Through the weather changes.
Through the gunfire.
Through the shortening evening light.
Through the body clip.
With the exception of one evening, Harley has been awesome. I gave him a body clip at the start of my week long vacation, and he stood completely still the entire time. Now with a shorter coat, he's easier to ride in the evenings, and isn't a sweaty gross mess after every ride.
We've worked on increasing the walk energy, and that's going fair... His working walk to free walk transitions are incredible now in both directions (giving and taking rein). I've got some very nice circles working out, and improved straightness in the lines.

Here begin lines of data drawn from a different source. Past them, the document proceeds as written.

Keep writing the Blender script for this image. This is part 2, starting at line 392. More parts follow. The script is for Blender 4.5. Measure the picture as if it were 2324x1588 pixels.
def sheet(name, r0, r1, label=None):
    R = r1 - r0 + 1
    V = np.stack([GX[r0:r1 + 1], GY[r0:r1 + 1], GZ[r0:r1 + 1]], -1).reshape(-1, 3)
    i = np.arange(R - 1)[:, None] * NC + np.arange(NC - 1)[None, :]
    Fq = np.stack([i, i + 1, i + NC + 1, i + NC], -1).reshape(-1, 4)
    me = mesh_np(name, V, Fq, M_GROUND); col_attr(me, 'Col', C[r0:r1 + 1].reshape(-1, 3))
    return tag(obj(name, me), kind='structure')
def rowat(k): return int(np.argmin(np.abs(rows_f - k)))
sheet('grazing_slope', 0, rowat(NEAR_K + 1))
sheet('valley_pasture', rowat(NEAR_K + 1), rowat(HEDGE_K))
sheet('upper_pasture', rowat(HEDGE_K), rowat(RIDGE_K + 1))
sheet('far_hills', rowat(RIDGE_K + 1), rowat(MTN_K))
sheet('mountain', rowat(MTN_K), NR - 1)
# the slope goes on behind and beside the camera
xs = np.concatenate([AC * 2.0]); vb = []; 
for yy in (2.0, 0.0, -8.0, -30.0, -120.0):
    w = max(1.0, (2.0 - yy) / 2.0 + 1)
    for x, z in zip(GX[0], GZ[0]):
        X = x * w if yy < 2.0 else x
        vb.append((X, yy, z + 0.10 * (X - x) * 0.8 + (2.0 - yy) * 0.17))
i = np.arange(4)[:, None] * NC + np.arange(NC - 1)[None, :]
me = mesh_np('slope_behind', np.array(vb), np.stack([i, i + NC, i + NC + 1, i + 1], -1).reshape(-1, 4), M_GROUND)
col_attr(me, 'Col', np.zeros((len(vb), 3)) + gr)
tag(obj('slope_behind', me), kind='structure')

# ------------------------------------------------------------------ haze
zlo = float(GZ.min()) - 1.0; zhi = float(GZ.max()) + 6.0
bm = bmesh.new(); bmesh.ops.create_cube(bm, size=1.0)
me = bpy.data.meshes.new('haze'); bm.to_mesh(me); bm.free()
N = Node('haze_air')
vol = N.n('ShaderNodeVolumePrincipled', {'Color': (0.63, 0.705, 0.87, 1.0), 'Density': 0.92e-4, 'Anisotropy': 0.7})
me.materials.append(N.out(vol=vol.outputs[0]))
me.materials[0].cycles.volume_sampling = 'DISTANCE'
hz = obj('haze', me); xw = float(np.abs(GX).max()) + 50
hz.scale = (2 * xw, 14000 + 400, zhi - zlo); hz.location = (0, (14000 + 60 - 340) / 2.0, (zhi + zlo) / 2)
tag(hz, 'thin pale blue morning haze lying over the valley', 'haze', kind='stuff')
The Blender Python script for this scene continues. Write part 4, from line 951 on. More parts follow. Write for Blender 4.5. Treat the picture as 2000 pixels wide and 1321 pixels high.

Probably the only thing I wish I had a little more of from Harley, is energy. He often feels lazy, and requires a lot of motivation from me to move-on. On the longe line, he looks excellent, and may be going just the same under saddle, but just feels lazy compared to Boss's long strides. I haven't had any video in a while to observe him, so I'm hoping to get some soon for comparison.
The trot/canter/trot transitions have come a long way. I've begun to introduce a bit of collection on his canter - instead of barely any rein contact, I've shortened my reins just a bit. Somedays that goes really good, and others are a flat disaster. Harley takes that rein pressure as "slow down", and it's difficult to keep him In the canter. Nevertheless, our canter goal has been met - he almost never gets his leads wrong now, and I can go most rides all on correct-lead canter. He gets them on a bend in the circle, and I haven't asked but once or twice on a straight line. We'll get there. I think I need to get better at my own cues from Boss on a line before I ask Harley to learn.
Last night, Harley reminded me he's a baby. He was lazy on the longe. I flipped the whip just a little, and he took off like a flash. Galloping around the circle, eyes wide, it took about ten minutes to get him to relax. Then, in the trot, he was refusing to walk. No walk, no halt, nothing. Just trotting, totally ignoring all body language, all verbal cues, even a tug on the line/halter. I took the neck stretcher off, and focused on small circles, just on the walk. I'd let him go about half a circle, then tell him, "whoa!". About a dozen later, Harley was ready to stop rather than keep going.
I checked him over nose to tail, down all four legs, reaching, stretching, and all the tricks. He's not sore, he's not hurting. Just bein' a baby. It's all good. If 90% of Harley's work is slow, lazy, and obedient, he's entitled to a bad-day. I used to give it to Ransom to have a gallop-off-like-a-nut days, no reason Harley can't have the same.